A meeting between the central bank and other leading members of the securities industry took place last Thursday where it was agreed that, in order to assuage critics and rid the practice of an increasingly tarnished reputation, short-selling activity should be made more transparent.
Yet despite pushing for greater transparency, the UK authorities are fully aware of the benefits of stock lending, an activity permitted by the FSA and one that makes short-selling easier.
As a spokesperson at the London Stock Exchange points out: “short-selling enhances price discovery and liquidity, helps maintain orderly markets and is integral to many trading strategies such as hedging long positions or being one element of an arbitrage trade.”
Not all market participants are convinced, however, and as US global hedge fund investment consulting firm, Hennessee Hedge Fund Advisory Group, mentions: “a ‘lynch-mob mentality towards hedge_funds appears to be snowballing.”
ABP and PGGM, the Netherlands’ largest pension funds, have stopped stock lending in response to the criticism and are attempting to persuade more than 50 of the world’s largest funds to do the same.
Charles Gradante, managing director at Hennessee, defended his industry yesterday saying: “contrary to general opinion, hedge funds are not in control of this bear market, nor are they are bunch of ‘unregulated cowboys’ who are ‘talking down the market’ and ‘shorting companies into submission’.”
He admitted that a handful are shorting the market but that the majority of hedge funds are net long which accounts for their overall negative performance in July of –4.73%.

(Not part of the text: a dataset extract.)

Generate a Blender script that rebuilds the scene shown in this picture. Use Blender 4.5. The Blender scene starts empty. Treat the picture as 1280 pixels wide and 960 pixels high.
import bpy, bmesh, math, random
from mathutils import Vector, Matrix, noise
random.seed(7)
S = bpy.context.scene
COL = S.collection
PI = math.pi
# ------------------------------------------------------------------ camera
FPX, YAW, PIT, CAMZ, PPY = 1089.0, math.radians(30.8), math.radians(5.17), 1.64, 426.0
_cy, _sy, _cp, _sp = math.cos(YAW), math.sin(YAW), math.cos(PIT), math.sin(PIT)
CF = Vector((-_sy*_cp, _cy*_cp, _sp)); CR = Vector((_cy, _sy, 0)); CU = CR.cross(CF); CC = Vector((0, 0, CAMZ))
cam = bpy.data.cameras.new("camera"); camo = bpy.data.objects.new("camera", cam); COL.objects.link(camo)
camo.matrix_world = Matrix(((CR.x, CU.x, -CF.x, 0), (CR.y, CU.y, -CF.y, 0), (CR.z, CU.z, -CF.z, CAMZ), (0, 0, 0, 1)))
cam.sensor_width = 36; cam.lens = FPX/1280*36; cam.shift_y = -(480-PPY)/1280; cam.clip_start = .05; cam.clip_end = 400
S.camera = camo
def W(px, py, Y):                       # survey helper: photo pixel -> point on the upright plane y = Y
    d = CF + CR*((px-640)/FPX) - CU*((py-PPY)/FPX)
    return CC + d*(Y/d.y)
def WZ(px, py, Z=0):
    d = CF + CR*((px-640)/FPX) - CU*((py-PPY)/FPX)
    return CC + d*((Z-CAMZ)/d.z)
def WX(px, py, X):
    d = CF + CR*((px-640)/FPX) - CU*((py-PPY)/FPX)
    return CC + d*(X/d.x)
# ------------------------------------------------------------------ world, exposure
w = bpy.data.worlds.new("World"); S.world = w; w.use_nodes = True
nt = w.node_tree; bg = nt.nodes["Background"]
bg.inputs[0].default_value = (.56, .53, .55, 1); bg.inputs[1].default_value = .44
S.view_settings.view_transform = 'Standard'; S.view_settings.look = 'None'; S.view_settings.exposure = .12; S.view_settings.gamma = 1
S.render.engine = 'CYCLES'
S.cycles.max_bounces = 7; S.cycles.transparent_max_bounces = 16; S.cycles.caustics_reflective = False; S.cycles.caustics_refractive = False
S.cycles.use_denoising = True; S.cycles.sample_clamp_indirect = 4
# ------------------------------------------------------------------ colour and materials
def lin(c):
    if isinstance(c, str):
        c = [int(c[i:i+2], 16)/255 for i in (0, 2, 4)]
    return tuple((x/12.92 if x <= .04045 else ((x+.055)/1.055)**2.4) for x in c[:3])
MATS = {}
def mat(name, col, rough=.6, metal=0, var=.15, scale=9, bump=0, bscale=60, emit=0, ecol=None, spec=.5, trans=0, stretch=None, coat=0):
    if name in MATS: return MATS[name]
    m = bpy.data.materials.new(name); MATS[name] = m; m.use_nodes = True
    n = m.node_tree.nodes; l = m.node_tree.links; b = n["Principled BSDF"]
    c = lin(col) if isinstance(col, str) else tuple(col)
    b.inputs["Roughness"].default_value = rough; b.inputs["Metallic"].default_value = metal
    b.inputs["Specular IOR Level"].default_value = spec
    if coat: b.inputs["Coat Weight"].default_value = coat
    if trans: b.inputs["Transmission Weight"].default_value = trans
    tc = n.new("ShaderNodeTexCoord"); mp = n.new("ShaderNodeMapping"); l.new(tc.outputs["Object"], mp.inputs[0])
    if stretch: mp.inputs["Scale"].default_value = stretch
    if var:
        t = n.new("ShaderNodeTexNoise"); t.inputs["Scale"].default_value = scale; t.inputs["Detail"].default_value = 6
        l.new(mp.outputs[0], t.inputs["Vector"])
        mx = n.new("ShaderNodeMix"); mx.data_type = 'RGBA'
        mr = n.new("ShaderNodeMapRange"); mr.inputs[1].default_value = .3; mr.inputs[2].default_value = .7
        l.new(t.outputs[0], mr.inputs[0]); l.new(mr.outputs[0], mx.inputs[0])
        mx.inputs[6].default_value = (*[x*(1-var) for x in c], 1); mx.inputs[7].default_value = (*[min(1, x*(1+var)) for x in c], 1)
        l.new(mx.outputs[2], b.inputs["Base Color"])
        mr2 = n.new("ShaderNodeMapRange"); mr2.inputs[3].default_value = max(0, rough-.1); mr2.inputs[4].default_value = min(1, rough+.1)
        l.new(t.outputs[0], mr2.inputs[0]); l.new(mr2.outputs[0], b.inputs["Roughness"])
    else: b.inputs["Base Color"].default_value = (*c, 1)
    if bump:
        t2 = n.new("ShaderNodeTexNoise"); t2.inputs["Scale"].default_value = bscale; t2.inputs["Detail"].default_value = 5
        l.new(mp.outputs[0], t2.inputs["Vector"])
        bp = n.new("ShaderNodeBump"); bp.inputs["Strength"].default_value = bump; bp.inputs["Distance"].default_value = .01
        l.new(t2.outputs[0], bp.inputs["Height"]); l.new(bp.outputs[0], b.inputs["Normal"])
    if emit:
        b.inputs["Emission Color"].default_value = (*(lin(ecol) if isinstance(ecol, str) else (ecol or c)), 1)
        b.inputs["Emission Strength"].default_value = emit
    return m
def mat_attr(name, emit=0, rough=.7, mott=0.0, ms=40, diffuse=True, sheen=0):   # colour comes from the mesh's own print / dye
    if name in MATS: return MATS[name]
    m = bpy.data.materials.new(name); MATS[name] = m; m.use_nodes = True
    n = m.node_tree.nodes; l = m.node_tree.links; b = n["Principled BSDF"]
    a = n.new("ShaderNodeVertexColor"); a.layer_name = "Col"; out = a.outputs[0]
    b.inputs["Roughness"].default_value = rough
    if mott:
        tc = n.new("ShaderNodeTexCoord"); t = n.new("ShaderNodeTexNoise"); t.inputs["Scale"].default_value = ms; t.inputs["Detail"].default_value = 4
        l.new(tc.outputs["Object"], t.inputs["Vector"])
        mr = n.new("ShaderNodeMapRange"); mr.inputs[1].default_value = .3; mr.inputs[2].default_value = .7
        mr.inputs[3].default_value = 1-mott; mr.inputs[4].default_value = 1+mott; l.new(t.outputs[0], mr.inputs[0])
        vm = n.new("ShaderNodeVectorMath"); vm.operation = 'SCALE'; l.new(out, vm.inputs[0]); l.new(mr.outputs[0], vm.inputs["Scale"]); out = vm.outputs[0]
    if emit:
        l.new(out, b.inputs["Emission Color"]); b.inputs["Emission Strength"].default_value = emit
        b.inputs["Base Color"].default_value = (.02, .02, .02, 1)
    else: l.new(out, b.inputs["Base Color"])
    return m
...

The issue of short-selling transparency, however, is not as pressing in the US as in the UK. The New York Stock Exchange, for example, publishes reports detailing short selling.
The UK central clearing and settlement body Crest is looking into the publication of regular figures on stock lending in the UK market in an attempt to disprove links between stock loans and market volatility and to bring Britain in line with the US.
The FSA is meeting with market participants next month to discuss the transparency of stock lending.